[START OF RECORDED DATA]

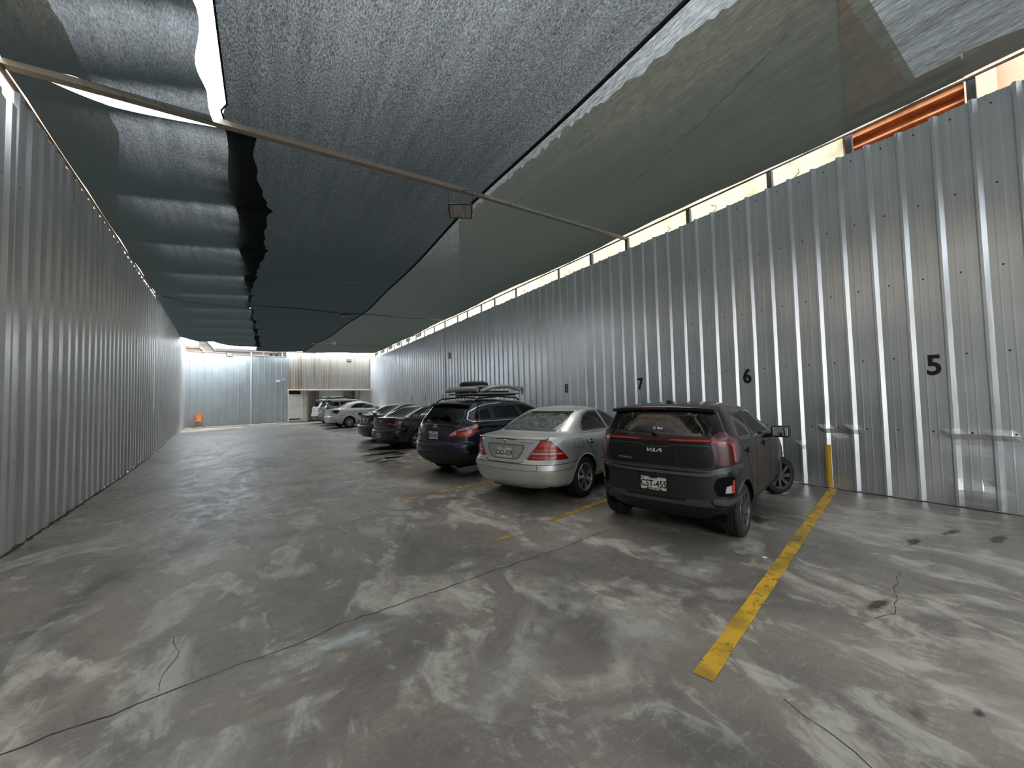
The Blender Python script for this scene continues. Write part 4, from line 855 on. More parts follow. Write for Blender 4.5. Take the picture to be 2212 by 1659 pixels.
# corrugated sheet walls ------------------------------------------------
def rib_profile(s0, s1, pitch, ribs, first):
    """(distance along, depth towards the room)"""
    out = []; k = math.ceil((s0-first)/pitch)
    out.append((s0, 0)); s = first+k*pitch
    while s < s1-.06:
        for ds, d in ribs: out.append((s+ds, d))
        s += pitch
    out.append((s1, 0)); out = [p for i, p in enumerate(out) if i == 0 or p[0] > out[i-1][0]+1e-5]; return out
def sheet_wall(name, A, B, top, first, pitch, ribs, m, zs, side=1, dents=(), floorf=True, bottom=0., parent=None, topn=.012):
    """wall from A to B (x, y); the room lies on the given side"""
    A = Vector((*A, 0)); B = Vector((*B, 0)); L = (B-A).length; d = (B-A)/L; n = Vector((-d.y, d.x, 0))*side
    pr_ = rib_profile(0, L, pitch, ribs, first); V = []; nz = len(zs)
    for s, dep in pr_:
        tz = top + topn*math.sin(s*5.1)*(.5+.5*math.sin(s*1.7)) + (.010 if dep > 0 else 0)
        wv = .006*math.sin(s*2.3)+.004*math.sin(s*5.7+1)
        for zi in zs:
            p = A+d*s; z0 = (fz(p.y) if floorf else bottom)+.012+.006*math.sin(s*9); z = z0+(tz-z0)*zi; dd = dep+wv*math.sin(z*1.3+s)
            for (cs, cz, rs, rz, amp) in dents: dd += amp*math.exp(-((s-cs)/rs)**2-((z-cz)/rz)**2)
            V.append(p+n*dd+Vector((0, 0, z)))
    F = [(i*nz+k, (i+1)*nz+k, (i+1)*nz+k+1, i*nz+k+1) for i in range(len(pr_)-1) for k in range(nz-1)]
    o = mesh(name, V, F, m, parent); return o, (A, d, n)
RIBS = [(-.056, 0), (-.014, .036), (.012, .036), (.030, 0), (.120, 0), (.132, .0014), (.144, 0), (.205, 0), (.217, .0014), (.229, 0)]
ZR = sorted(set([0] + list(np.round(np.linspace(.0, .40, 30), 4)) + [.5, .6, .7, .8, .9, 1.0]))
MR = metal_sheet('sheet_steel_right', .345, 1, .34, rough=.31)
dn = []
for (cy, cz, ry, rz, am) in ((7.0+2.45, .98, .10, .03, .028), (7.0+2.1, .98, .10, .035, .020), (7.0+1.05, .98, .11, .03, .034), (7.0+.72, .96, .14, .035, .034), (7.0+.9, .85, .22, .10, -.022), (7.0+.95, .22, .22, .12, .030), (7.0+.75, .30, .08, .05, -.03), (7.0+2.8, .66, .05, .02, .02), (7.0+.4, .8, .3, .3, -.03), (7.0+.72, .32, .05, .02, .03), (7.0+2.28, .90, .12, .06, -.02)): dn.append((cy, cz, ry, rz, am))
wr, _ = sheet_wall('wall_right', (WX, -7), (WX, 34.4), 5.30, (.72+7) % .345, .345, RIBS, MR, ZR, side=1, dents=dn); tag(wr, kind='structure')
MLF = metal_sheet('sheet_steel_left', .36, 1, .22, (.72, .725, .73), .36)
RIBL = [(-.10, 0), (-.06, .032), (.06, .032), (.10, 0)]
ZL = [0, .1, .2, .35, .5, .65, .8, 1.0]
wl, _ = sheet_wall('wall_left', LW[0], LW[1], 5.0, .2, .36, RIBL, MLF, ZL, side=-1); tag(wl, kind='structure')
for i, (a, b, tp) in enumerate(((LW[1], LW[2], 5.22), (LW[2], LW[3], 5.35))):
    o, _ = sheet_wall('wall_left', a, b, tp, .1, .36, RIBL, MLF, ZL, side=-1); tag(o, kind='structure')
for (a, b, z0) in (((-1.55, -7.0), (-.8, -7.0), 0.), ((4.6, -7.0), (WX, -7.0), 0.), ((-.8, -7.0), (4.6, -7.0), 4.4)):      # entrance behind the camera
    mb_ = MB(); mb_.box(a[0], b[0], -7.06, -7.0, z0, 5.3); tag(mb_.build('wall_front_unseen', MLF), kind='structure')
# stiff backing posts close the far ends; the gate wall and the office at the back
GA, GB = (-4.36, 32.0), (1.46, 33.38)
MG = metal_sheet('sheet_steel_gate', .345, 0, .12, (.54, .59, .62), .5)
wb_, _ = sheet_wall('wall_back', GA, GB, 5.12, .25, .38, [(-.03, 0), (-.015, .022), (.015, .022), (.03, 0)], MG, [0, .15, .3, .5, .7, .85, 1.0], side=-1, topn=.0); tag(wb_, kind='structure')
def gp(s, n=0., z=0.):                       # a point on the gate wall: s metres from its left end, n towards the room
    d = Vector((GB[0]-GA[0], GB[1]-GA[1], 0)).normalized(); return Vector((GA[0], GA[1], 0))+d*s+Vector((d.y, -d.x, 0))*n+Vector((0, 0, z))
GM = Matrix.Translation(gp(0)) @ Matrix.Rotation(math.atan2(GB[1]-GA[1], GB[0]-GA[0]), 4, 'Z')
CREAM = mat('cream_render', (.62, .59, .50), rough=.85, noise=(1.4, (.50, .47, .40), .42, .66))
WHITEW = mat('off_white_paint', (.82, .82, .77), rough=.7, noise=(2, (.74, .74, .69), .45, .65))
PEACH = mat('peach_render', (.62, .40, .28), rough=.85, noise=(2, (.55, .33, .22), .4, .65)); STEEL = mat('post_steel', (.16, .15, .15), met=.6, rough=.5)
PIPE = mat('pipe_primer', (.36, .27, .21), rough=.6, met=.1, noise=((7, 7, 7), (.20, .11, .06), .55, .75))
BEAMM = mat('beam_steel', (.42, .38, .32), met=.1, rough=.5, noise=((5, 5, 5), (.22, .12, .06), .6, .75))
DARK = mat('dark_opening', (.015, .016, .018), rough=.9)
# office: lower white storey, tin eave, stained sheet above
OFA, OFB = Vector((1.42, 33.37, 0)), Vector((7.72, 34.35, 0)); od = (OFB-OFA).normalized(); OM = Matrix.Translation(OFA) @ Matrix.Rotation(math.atan2(od.y, od.x), 4, 'Z'); OLn = (OFB-OFA).length
zf = .20
ow = MB()                                     # local x along the wall, local -y towards the room
ow.box(0, 1.42, 0, .15, zf, 2.62, OM); ow.box(2.55, 4.35, 1.4, 1.55, zf, 2.62, OM); ow.box(5.30, OLn, 0, .15, zf, 2.62, OM); ow.box(1.42, 5.3, 2.3, 2.45, zf, 2.62, OM); ow.box(1.27, 1.42, 0, 2.3, zf, 2.62, OM); ow.box(5.3, 5.45, 0, 2.3, zf, 2.62, OM); ow.box(0, OLn, 0, 2.4, 2.62, 2.72, OM)
o = ow.build('wall_back', WHITEW); tag(o, kind='structure')
us = MB(); tag(us.box(-.05, OLn, .05, .12, 2.72, 5.55, OM).build('wall_back', mat('streaked_sheet', (.52, .50, .46), rough=.55, met=.15, noise=((2.6, 2.6, .18), (.36, .27, .20), .50, .66))), kind='structure')
rb = MB()
for i in range(34): x = .1+i*(OLn-.2)/34; rb.box(x, x+.035, .02, .05, 2.75, 5.5, OM)
tag(rb.build('trim_1', mat('streaked_sheet2', (.56, .54, .50), rough=.55, noise=((2.2, 2.2, .2), (.42, .33, .25), .48, .66))), kind='structure')
ea = MB(); pts = [(.1+x*.045, .012*(1 if x % 2 else -1)) for x in range(int((OLn-.16)/.045))]
V = []; 
for x, dz in pts: V += [OM @ Vector((x-.1, -.35, 2.64+dz)), OM @ Vector((x-.1, .03, 2.70+dz)), OM @ Vector((x-.1, .03, 2.685+dz)), OM @ Vector((x-.1, -.35, 2.625+dz))]
ea.add(V, [(4*i+k, 4*i+(k+1) % 4, 4*i+4+(k+1) % 4, 4*i+4+k) for i in range(len(pts)-1) for k in range(4)])
e_ = ea.build('tin_eave', mat('rusty_tin', (.60, .50, .44), rough=.6, noise=((6, 6, 6), (.30, .14, .08), .55, .7))); tag(e_, 'narrow corrugated tin eave with rusty edge over the white office doors', 'awning')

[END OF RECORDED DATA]

▸ TASK REQUIREMENTS
Whichever lines contain the string "from", select and copy them.

▸ COMPLETE ANSWER
The Blender Python script for this scene continues. Write part 4, from line 855 on. More parts follow. Write for Blender 4.5. Take the picture to be 2212 by 1659 pixels.
    """wall from A to B (x, y); the room lies on the given side"""
def gp(s, n=0., z=0.):                       # a point on the gate wall: s metres from its left end, n towards the room